### Task goal
Give again, word for word, only the lines from the one containing "(.222, .256, .064), .40, .42)" through the final line.

◇ ◇ ◇ ◇ ◇

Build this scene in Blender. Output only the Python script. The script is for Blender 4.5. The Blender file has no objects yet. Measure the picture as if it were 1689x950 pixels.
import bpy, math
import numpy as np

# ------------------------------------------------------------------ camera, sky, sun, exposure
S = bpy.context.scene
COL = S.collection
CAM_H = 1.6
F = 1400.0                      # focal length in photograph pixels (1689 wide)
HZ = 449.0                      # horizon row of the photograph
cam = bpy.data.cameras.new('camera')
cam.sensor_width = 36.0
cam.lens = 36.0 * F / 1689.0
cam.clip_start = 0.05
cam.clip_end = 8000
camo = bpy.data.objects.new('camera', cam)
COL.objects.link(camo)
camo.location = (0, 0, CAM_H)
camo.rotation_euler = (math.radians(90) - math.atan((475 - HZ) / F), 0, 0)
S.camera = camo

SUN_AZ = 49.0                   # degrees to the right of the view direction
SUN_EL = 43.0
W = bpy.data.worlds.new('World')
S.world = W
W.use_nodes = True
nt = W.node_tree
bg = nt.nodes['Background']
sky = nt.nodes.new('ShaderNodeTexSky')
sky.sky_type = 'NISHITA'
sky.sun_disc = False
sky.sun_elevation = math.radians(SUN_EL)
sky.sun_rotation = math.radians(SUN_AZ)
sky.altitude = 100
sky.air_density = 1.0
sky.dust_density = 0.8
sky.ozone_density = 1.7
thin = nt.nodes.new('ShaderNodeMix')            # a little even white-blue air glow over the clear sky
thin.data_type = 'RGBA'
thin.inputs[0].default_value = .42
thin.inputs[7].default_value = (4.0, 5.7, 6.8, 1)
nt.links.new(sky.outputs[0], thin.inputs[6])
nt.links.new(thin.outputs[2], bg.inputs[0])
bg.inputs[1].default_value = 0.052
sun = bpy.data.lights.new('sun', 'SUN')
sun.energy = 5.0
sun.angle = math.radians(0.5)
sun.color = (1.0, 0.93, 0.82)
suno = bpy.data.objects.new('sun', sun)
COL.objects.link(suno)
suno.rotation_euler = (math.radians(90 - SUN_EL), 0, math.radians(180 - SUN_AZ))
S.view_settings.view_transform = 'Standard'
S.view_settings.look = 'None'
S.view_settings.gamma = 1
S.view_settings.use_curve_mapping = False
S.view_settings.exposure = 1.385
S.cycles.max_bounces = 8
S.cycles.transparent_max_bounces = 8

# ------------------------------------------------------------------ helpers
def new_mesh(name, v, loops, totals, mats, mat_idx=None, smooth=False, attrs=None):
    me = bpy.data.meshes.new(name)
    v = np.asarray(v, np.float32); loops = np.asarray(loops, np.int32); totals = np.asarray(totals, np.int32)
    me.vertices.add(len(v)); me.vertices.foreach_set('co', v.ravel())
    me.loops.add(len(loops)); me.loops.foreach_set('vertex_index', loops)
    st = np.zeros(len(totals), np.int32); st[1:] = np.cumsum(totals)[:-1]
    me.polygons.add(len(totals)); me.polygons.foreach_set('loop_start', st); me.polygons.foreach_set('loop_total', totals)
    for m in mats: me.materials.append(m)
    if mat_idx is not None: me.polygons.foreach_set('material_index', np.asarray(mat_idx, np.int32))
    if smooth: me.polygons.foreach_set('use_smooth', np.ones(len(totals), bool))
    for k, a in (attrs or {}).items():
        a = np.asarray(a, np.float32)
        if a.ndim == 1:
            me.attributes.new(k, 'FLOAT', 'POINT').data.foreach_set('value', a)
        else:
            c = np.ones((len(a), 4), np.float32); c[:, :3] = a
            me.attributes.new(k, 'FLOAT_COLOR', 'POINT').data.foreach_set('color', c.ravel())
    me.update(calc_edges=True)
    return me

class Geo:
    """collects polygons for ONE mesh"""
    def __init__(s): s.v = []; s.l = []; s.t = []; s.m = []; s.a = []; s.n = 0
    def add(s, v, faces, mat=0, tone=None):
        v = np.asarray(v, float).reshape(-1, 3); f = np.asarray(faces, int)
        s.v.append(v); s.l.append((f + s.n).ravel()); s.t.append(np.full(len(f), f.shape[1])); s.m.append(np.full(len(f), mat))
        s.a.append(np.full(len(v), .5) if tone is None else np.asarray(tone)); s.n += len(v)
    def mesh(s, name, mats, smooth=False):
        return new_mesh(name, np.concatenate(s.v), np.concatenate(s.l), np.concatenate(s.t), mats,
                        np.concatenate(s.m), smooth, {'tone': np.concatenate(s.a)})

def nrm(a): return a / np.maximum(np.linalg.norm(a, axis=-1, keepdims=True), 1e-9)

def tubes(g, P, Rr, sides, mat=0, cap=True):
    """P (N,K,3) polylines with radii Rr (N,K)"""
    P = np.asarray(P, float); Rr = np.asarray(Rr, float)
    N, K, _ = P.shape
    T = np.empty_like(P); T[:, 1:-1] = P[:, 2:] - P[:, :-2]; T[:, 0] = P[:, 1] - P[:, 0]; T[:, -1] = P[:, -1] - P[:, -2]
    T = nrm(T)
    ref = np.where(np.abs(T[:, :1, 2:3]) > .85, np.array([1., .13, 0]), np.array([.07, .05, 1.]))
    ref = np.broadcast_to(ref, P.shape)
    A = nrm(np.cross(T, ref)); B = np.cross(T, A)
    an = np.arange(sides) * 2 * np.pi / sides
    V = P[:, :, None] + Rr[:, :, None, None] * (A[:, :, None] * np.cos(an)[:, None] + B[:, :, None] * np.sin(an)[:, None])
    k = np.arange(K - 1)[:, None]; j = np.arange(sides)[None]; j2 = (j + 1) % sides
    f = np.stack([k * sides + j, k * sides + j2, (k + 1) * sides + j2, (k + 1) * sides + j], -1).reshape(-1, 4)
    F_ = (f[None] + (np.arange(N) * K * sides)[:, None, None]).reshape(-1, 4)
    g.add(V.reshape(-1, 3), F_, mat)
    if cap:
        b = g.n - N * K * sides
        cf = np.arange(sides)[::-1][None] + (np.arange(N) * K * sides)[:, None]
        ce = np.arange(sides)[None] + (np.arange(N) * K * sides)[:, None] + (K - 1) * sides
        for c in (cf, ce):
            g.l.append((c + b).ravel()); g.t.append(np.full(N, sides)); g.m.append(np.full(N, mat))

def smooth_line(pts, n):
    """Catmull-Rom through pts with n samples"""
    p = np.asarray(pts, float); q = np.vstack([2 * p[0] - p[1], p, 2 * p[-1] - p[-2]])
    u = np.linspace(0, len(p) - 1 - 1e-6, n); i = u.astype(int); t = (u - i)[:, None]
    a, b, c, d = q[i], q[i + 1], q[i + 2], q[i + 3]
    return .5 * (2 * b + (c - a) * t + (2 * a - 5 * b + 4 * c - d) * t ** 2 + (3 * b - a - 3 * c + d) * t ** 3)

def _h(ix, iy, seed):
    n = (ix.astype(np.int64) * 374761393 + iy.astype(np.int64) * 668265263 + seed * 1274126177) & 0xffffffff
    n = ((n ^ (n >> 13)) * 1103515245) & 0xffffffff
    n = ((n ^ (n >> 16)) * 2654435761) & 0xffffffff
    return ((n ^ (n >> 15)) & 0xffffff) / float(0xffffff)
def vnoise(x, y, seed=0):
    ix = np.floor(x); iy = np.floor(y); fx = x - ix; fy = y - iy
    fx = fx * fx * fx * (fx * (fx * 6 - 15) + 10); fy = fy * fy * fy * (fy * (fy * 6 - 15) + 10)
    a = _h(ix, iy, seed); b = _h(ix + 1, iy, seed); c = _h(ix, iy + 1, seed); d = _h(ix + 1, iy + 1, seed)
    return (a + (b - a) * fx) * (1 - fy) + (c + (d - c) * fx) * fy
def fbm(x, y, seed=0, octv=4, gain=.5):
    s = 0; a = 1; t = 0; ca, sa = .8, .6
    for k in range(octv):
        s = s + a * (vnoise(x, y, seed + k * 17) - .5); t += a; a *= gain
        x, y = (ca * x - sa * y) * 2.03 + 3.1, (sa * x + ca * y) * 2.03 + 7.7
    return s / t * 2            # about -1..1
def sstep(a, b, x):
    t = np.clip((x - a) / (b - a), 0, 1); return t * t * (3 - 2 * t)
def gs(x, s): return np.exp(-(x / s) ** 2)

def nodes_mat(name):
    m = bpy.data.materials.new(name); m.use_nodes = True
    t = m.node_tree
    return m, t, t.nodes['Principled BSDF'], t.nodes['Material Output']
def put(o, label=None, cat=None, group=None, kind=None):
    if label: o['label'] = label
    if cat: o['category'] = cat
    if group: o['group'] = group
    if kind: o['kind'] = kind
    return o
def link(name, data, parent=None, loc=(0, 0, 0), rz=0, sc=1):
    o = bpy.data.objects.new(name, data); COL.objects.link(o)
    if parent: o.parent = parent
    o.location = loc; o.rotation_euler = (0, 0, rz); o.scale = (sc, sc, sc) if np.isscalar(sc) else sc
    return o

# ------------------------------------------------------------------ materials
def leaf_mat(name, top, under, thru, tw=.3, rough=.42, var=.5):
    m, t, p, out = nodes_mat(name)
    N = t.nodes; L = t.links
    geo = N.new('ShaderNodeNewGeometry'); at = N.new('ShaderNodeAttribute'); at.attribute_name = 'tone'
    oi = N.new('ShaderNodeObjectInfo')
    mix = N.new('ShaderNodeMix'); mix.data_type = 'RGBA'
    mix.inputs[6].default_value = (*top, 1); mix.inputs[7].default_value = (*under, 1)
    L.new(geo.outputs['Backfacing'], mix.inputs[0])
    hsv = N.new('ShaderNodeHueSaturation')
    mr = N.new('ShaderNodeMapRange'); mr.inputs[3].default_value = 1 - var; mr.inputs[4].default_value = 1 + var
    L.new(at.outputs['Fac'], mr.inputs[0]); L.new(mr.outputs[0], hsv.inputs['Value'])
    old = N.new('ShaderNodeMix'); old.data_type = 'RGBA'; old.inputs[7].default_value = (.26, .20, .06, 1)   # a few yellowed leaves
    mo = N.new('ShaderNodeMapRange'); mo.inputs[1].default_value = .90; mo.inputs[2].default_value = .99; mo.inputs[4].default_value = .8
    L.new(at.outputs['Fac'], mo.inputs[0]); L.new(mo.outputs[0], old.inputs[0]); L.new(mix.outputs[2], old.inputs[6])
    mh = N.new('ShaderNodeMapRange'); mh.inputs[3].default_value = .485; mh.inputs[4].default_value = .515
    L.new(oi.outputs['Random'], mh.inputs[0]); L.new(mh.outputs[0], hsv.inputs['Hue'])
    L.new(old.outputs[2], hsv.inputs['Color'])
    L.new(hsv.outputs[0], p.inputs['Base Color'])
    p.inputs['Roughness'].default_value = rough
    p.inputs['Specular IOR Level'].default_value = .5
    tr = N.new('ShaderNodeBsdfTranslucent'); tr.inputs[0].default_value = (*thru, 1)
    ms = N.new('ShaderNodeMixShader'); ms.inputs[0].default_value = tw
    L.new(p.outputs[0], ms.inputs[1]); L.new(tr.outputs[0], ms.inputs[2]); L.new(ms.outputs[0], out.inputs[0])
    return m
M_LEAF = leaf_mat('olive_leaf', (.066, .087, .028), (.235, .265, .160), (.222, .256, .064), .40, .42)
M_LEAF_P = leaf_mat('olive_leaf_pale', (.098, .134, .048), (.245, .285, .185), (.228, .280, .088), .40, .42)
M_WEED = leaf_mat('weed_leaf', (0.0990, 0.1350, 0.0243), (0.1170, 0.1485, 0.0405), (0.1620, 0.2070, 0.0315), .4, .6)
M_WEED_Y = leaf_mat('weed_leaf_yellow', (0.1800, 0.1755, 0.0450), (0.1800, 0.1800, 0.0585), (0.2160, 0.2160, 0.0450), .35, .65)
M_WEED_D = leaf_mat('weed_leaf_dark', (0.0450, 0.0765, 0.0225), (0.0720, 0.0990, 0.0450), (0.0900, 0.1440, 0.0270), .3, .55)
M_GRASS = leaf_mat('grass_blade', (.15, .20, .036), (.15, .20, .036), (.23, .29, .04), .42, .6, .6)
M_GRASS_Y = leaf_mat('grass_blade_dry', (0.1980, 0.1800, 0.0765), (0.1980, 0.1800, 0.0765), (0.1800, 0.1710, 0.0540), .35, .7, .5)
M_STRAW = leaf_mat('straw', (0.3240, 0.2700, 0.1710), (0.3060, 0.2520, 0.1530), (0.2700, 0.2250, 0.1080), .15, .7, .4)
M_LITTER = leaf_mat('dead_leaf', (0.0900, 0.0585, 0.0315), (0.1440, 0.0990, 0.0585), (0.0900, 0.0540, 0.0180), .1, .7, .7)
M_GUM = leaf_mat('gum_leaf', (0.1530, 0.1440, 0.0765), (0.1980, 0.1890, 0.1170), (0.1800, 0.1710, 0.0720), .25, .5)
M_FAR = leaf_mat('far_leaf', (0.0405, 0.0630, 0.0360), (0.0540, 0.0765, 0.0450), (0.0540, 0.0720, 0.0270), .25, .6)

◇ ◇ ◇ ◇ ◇

### Worked solution
M_LEAF = leaf_mat('olive_leaf', (.066, .087, .028), (.235, .265, .160), (.222, .256, .064), .40, .42)
M_LEAF_P = leaf_mat('olive_leaf_pale', (.098, .134, .048), (.245, .285, .185), (.228, .280, .088), .40, .42)
M_WEED = leaf_mat('weed_leaf', (0.0990, 0.1350, 0.0243), (0.1170, 0.1485, 0.0405), (0.1620, 0.2070, 0.0315), .4, .6)
M_WEED_Y = leaf_mat('weed_leaf_yellow', (0.1800, 0.1755, 0.0450), (0.1800, 0.1800, 0.0585), (0.2160, 0.2160, 0.0450), .35, .65)
M_WEED_D = leaf_mat('weed_leaf_dark', (0.0450, 0.0765, 0.0225), (0.0720, 0.0990, 0.0450), (0.0900, 0.1440, 0.0270), .3, .55)
M_GRASS = leaf_mat('grass_blade', (.15, .20, .036), (.15, .20, .036), (.23, .29, .04), .42, .6, .6)
M_GRASS_Y = leaf_mat('grass_blade_dry', (0.1980, 0.1800, 0.0765), (0.1980, 0.1800, 0.0765), (0.1800, 0.1710, 0.0540), .35, .7, .5)
M_STRAW = leaf_mat('straw', (0.3240, 0.2700, 0.1710), (0.3060, 0.2520, 0.1530), (0.2700, 0.2250, 0.1080), .15, .7, .4)
M_LITTER = leaf_mat('dead_leaf', (0.0900, 0.0585, 0.0315), (0.1440, 0.0990, 0.0585), (0.0900, 0.0540, 0.0180), .1, .7, .7)
M_GUM = leaf_mat('gum_leaf', (0.1530, 0.1440, 0.0765), (0.1980, 0.1890, 0.1170), (0.1800, 0.1710, 0.0720), .25, .5)
M_FAR = leaf_mat('far_leaf', (0.0405, 0.0630, 0.0360), (0.0540, 0.0765, 0.0450), (0.0540, 0.0720, 0.0270), .25, .6)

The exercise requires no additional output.